Friday, April 22, 2016

Driving Home The Need For Responsibility

An ongoing theme of these posts has been that when we don’t take responsibility, we give up some freedom.  Another recent example makes that very clear.

According to this Washington Post report New York may be the first state to pass a law allowing police to access a cell phone after an accident to determine if the driver was texting at the time of the accident.  The proposal is “causing concern among some civil liberties groups, who say that it could interfere with people's cellphone privacy.”  The state counters with the argument that the so-called Textalizer, which takes its name from the Breathalyzer, does not capture the content of a message but “only determines if the phone was in use at the time of the accident.”

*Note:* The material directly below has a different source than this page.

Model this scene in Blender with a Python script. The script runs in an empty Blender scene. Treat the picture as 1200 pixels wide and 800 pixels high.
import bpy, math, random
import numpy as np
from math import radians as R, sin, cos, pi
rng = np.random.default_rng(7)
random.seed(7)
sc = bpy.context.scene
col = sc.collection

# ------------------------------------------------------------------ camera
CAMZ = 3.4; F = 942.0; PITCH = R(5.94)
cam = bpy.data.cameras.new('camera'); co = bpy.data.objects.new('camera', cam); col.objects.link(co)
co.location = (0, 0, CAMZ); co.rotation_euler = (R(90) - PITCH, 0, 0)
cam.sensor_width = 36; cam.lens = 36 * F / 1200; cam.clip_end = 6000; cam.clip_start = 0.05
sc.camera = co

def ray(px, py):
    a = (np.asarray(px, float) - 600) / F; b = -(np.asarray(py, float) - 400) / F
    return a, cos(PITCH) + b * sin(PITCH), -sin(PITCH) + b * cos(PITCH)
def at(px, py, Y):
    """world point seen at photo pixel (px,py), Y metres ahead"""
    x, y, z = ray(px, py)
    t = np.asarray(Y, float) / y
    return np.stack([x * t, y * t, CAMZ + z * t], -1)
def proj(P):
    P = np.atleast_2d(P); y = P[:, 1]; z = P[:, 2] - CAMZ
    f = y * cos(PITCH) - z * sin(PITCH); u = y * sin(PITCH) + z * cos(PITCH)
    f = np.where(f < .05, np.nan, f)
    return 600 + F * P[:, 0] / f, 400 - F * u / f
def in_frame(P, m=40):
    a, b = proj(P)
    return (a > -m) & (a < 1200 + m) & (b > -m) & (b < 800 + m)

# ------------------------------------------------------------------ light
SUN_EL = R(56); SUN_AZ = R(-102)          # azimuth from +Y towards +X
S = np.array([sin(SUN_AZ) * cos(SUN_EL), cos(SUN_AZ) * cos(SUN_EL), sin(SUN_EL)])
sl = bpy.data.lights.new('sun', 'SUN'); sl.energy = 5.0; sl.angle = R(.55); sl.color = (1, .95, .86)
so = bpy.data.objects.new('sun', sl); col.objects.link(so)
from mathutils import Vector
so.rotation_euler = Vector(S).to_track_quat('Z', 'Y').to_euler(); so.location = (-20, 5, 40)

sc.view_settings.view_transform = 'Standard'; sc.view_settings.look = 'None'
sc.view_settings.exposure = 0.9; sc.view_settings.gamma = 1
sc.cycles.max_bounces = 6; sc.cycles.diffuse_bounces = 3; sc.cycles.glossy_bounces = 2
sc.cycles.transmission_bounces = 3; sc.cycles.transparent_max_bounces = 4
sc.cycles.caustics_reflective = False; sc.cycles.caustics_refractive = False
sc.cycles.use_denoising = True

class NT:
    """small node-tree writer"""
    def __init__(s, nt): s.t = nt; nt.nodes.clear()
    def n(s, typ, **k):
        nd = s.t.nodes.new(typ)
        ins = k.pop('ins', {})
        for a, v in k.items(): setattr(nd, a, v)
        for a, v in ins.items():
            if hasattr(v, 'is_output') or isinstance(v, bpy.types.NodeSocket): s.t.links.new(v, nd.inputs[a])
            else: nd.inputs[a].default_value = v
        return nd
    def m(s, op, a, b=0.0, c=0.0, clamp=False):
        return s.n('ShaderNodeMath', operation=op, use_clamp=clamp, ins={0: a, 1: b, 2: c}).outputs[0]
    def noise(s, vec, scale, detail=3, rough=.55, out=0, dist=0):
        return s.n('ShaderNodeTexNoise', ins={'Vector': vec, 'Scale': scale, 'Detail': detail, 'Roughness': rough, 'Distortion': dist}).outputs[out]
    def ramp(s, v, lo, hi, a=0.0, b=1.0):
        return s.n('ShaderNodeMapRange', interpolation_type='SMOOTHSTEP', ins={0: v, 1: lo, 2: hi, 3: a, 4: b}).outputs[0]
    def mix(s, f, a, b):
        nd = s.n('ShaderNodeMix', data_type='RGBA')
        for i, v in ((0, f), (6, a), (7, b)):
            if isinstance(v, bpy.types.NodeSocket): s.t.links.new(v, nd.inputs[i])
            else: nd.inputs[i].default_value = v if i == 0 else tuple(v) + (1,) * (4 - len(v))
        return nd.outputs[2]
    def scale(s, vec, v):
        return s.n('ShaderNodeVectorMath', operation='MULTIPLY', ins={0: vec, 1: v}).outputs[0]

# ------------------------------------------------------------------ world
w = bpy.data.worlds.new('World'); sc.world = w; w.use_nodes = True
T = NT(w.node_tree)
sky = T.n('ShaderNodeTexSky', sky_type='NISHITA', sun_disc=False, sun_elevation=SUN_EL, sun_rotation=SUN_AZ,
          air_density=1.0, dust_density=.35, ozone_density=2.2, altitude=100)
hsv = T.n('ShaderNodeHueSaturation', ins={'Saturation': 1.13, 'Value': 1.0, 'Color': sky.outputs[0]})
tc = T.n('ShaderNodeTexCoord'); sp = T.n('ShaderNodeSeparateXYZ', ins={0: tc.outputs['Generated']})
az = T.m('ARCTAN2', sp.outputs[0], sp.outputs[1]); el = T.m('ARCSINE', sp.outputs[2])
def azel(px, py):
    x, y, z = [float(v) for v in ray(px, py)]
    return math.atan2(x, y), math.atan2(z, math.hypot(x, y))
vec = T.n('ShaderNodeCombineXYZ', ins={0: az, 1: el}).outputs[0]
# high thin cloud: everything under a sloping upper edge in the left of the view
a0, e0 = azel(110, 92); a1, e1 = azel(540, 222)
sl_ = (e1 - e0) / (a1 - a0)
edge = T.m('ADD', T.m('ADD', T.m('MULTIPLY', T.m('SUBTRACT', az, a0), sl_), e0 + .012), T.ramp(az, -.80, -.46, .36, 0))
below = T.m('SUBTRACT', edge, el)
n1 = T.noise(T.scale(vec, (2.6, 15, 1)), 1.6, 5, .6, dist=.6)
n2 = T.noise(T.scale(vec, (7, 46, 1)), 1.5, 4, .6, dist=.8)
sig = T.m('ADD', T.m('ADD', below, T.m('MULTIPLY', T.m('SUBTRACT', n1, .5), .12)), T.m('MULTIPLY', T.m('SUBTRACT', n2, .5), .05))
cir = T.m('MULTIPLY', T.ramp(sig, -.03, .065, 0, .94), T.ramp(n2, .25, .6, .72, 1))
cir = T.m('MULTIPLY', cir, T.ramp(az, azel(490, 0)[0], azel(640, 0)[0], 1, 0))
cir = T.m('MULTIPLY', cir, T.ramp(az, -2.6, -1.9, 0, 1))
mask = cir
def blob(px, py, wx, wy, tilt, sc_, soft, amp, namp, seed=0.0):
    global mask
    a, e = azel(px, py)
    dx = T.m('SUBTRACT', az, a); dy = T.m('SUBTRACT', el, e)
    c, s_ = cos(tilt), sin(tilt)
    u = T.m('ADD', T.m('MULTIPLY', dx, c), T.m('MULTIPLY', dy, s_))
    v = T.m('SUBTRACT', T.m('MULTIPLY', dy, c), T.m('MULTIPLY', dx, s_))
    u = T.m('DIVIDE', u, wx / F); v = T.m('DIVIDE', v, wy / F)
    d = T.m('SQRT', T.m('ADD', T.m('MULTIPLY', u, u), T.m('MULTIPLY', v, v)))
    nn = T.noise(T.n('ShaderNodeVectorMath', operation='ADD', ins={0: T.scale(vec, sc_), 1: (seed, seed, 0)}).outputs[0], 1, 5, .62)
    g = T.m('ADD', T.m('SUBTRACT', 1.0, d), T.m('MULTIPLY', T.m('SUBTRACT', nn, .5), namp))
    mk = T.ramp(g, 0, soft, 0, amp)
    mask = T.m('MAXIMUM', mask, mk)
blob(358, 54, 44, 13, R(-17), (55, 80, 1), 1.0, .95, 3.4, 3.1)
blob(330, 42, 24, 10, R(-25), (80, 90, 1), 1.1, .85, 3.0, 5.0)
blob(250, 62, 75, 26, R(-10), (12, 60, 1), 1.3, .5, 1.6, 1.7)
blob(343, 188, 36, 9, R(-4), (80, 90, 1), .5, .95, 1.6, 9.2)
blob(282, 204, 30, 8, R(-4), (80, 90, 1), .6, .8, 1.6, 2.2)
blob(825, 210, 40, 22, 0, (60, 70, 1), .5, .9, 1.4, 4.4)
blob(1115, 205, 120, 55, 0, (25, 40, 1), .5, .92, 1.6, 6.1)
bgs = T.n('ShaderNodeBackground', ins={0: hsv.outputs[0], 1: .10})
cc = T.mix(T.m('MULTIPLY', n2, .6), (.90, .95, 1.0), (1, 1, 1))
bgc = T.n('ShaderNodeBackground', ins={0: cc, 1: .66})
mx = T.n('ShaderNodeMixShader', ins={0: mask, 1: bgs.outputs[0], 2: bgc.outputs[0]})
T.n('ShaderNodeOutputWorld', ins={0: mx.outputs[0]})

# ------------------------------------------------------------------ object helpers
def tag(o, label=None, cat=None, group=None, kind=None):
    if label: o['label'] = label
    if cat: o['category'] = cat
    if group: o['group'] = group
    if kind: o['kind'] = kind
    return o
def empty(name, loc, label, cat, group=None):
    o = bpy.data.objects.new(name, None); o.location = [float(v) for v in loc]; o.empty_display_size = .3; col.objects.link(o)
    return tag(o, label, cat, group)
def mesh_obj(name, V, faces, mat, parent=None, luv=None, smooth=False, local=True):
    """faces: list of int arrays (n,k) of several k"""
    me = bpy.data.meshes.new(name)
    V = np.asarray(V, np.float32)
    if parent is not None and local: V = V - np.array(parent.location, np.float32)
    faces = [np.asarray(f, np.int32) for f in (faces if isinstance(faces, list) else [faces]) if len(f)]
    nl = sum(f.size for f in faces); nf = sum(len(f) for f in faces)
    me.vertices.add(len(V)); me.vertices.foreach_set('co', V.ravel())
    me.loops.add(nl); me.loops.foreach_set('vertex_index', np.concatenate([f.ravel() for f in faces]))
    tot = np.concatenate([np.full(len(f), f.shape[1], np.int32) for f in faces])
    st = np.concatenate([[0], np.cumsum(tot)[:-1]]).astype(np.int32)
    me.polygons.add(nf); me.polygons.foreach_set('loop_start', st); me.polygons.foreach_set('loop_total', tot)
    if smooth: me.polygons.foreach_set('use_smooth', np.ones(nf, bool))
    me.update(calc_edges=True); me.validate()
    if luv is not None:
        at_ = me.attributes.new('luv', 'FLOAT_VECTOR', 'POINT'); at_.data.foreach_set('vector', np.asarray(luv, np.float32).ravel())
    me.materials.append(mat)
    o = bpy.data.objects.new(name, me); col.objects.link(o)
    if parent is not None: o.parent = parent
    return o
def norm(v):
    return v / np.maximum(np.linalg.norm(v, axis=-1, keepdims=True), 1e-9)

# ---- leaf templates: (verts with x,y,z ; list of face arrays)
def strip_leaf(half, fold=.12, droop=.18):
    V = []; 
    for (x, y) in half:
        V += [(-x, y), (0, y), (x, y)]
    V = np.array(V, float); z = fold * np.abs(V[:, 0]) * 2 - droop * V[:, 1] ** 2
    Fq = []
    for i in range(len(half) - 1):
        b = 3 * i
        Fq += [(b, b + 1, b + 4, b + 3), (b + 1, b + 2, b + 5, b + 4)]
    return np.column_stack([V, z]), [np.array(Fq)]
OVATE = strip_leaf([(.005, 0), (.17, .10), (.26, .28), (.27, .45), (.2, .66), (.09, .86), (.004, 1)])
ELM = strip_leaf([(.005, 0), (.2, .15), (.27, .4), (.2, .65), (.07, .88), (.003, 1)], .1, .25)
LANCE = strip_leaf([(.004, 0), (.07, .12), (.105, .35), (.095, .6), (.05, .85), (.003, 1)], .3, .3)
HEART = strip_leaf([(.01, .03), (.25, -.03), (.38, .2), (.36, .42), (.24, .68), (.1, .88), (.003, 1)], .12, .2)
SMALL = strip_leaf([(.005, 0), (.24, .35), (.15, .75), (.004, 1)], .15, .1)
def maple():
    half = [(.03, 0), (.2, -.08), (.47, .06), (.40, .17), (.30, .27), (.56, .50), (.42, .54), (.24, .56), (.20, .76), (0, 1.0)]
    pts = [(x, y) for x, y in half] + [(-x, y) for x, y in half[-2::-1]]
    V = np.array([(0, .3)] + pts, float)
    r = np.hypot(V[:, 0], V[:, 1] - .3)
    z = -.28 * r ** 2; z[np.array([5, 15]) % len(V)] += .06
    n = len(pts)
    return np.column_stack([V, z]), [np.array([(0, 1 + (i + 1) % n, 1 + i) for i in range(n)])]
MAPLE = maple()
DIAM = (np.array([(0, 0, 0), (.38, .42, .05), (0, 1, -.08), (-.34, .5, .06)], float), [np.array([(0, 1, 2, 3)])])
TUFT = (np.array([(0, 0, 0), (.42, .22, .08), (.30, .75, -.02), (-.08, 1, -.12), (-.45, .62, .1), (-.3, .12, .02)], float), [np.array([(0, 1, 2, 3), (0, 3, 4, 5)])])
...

“The bill includes language that gives law enforcement ‘implied consent’ to having one's phone tested at the scene of the crash.”  (Note:  driving is a privilege, not a right, so the government can add reasonable conditions – like being 16 years old.)

A group advocating methods to reduce distracted driving has promoted this idea.  The need for this additional measure then, arises from an increase in distracted driving, especially related to cell phone use.  Several years ago this was not an issue, but as more people (not necessarily you and me) abused the responsibility to pay attention while driving, we all are subject to what some consider another intrusive practice.

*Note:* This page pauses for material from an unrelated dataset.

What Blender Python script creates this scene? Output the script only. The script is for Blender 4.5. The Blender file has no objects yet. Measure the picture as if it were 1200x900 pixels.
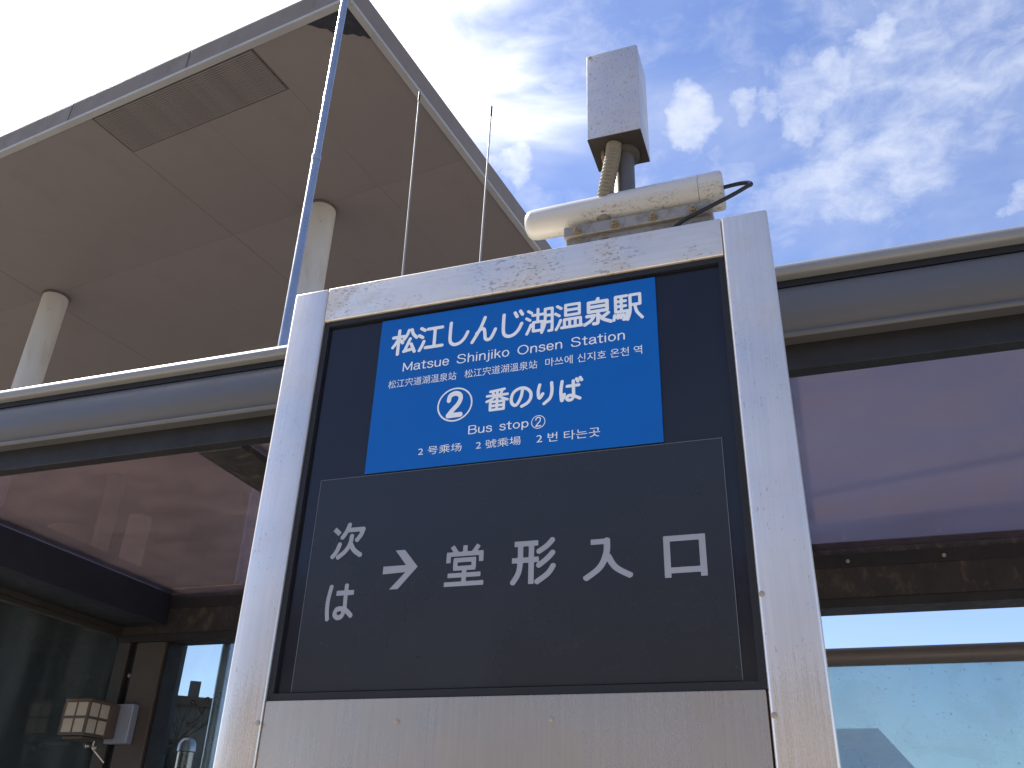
import bpy, bmesh, math, random
import numpy as np
from mathutils import Vector, Matrix
random.seed(7)
rad = math.radians
SC = bpy.context.scene
COL = SC.collection

# ------------------------------------------------------------------ camera
cam = bpy.data.cameras.new('camera')
cam.sensor_fit = 'HORIZONTAL'; cam.sensor_width = 36.0; cam.lens = 36.0 * 1037 / 1200
cam.clip_start = 0.05; cam.clip_end = 3000
cam_o = bpy.data.objects.new('camera', cam); COL.objects.link(cam_o)
RM = Matrix(((0.94534013, 0.12750091, 0.30012589), (0.32450842, -0.45826687, -0.82745741), (0.03203618, 0.87962208, -0.47459318)))
cam_o.matrix_world = Matrix.Translation((0, 0, 1.55)) @ RM.to_4x4()
SC.camera = cam_o

# ------------------------------------------------------------------ light and sky
SUN_AZ, SUN_EL = 163.0, 48.0
SC.view_settings.view_transform = 'Standard'; SC.view_settings.look = 'None'
SC.view_settings.exposure = 1.36; SC.view_settings.gamma = 1
SC.cycles.max_bounces = 8; SC.cycles.transparent_max_bounces = 12
sun = bpy.data.lights.new('sun', 'SUN'); sun.energy = 3.6; sun.angle = rad(0.5); sun.color = (1, 0.955, 0.88)
sun_o = bpy.data.objects.new('sun', sun); COL.objects.link(sun_o)
sd = Vector((math.cos(rad(SUN_AZ)) * math.cos(rad(SUN_EL)), math.sin(rad(SUN_AZ)) * math.cos(rad(SUN_EL)), math.sin(rad(SUN_EL))))
sun_o.rotation_euler = sd.to_track_quat('Z', 'Y').to_euler()


class NT:
    """small helper to write node trees"""
    def __init__(s, tree): s.t = tree; s.n = tree.nodes; s.l = tree.links
    def new(s, kind, **kw):
        nd = s.n.new(kind)
        for k, v in kw.items(): setattr(nd, k, v)
        return nd
    def put(s, nd, i, v):
        sock = nd.inputs[i]
        if isinstance(v, bpy.types.NodeSocket): s.l.new(v, sock)
        elif v is not None:
            if isinstance(v, (tuple, list)) and len(v) == 3 and sock.type == 'RGBA': v = (*v, 1)
            sock.default_value = v
    def math(s, op, a, b=None, c=None, clamp=False):
        nd = s.new('ShaderNodeMath', operation=op); nd.use_clamp = clamp
        s.put(nd, 0, a)
        if b is not None: s.put(nd, 1, b)
        if c is not None: s.put(nd, 2, c)
        return nd.outputs[0]
    def vmath(s, op, a, b=None):
        nd = s.new('ShaderNodeVectorMath', operation=op); s.put(nd, 0, a)
        if b is not None: s.put(nd, 1, b)
        return nd.outputs['Value'] if op in ('DOT_PRODUCT', 'LENGTH') else nd.outputs[0]
    def noise(s, vec, scale, detail=4, rough=0.5, dist=0.0):
        nd = s.new('ShaderNodeTexNoise'); s.put(nd, 'Vector', vec); s.put(nd, 'Scale', scale)
        s.put(nd, 'Detail', detail); s.put(nd, 'Roughness', rough); s.put(nd, 'Distortion', dist)
        return nd.outputs[0]
    def ramp(s, v, a, b, lo=0.0, hi=1.0, smooth=True):
        nd = s.new('ShaderNodeMapRange'); nd.interpolation_type = 'SMOOTHSTEP' if smooth else 'LINEAR'
        s.put(nd, 0, v); s.put(nd, 1, a); s.put(nd, 2, b); s.put(nd, 3, lo); s.put(nd, 4, hi)
        return nd.outputs[0]
    def mix(s, f, a, b, blend='MIX'):
        nd = s.new('ShaderNodeMix', data_type='RGBA', blend_type=blend)
        s.put(nd, 0, f); s.put(nd, 6, a); s.put(nd, 7, b)
        return nd.outputs[2]
    def scaled(s, vec, sc, rot=(0, 0, 0)):
        nd = s.new('ShaderNodeMapping'); s.put(nd, 'Vector', vec); nd.inputs['Scale'].default_value = sc
        nd.inputs['Rotation'].default_value = rot
        return nd.outputs[0]
    def obj(s): return s.new('ShaderNodeTexCoord').outputs['Object']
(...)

But the continual erosion of freedom is not the primary reason to act responsibly.  Research presented in the Harvard Business Review bears this out.

 “When we fail, we internally pinpoint what the authors [of the study] call an ‘attribution of responsibility – namely taking personal ownership for the outcome or blaming it on external circumstances.’ If you take personal ownership, their research shows you’re much more likely to learn from and work harder after that mistake.”  Those test subjects who put the blame on outside factors were less likely to succeed in a follow-up exercise.

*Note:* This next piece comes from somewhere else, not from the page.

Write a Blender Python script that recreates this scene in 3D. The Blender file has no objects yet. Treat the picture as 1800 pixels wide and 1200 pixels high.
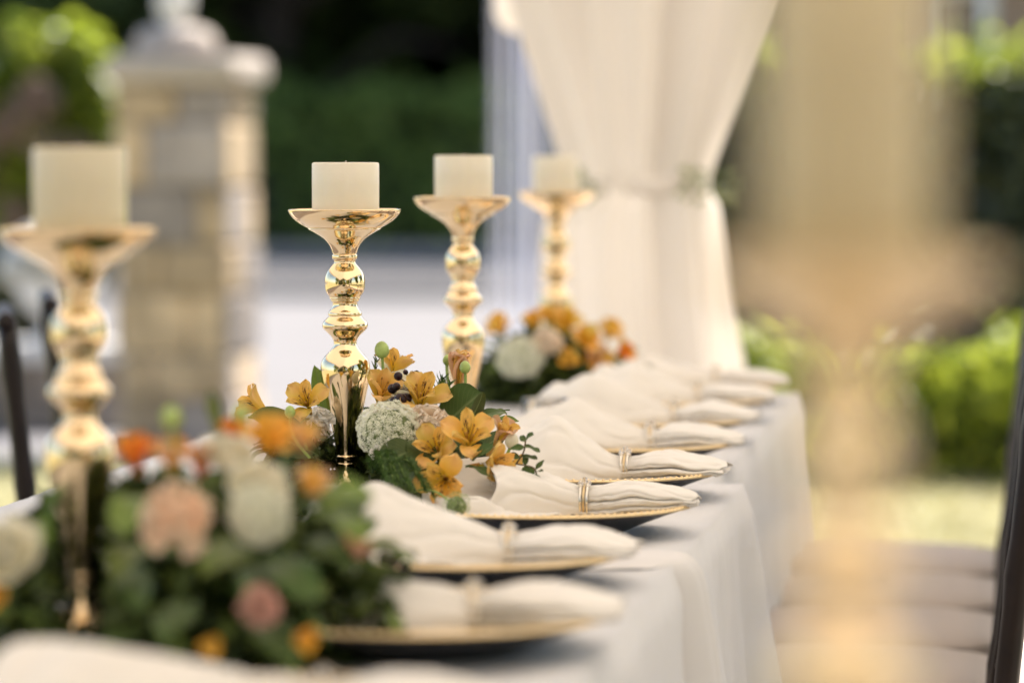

In other words, those who play the victim don’t even take the time to figure out what went wrong and take corrective action.  They just assume everything is beyond their control.  It’s easier to turn power (and along with that some of their choices) over to someone else and not have to deal with it or admit failure.  That’s when the politicians come along promising to “fight for you,” which of course only leads to more regulation and less freedom.  Not acting responsibly becomes a vicious cycle.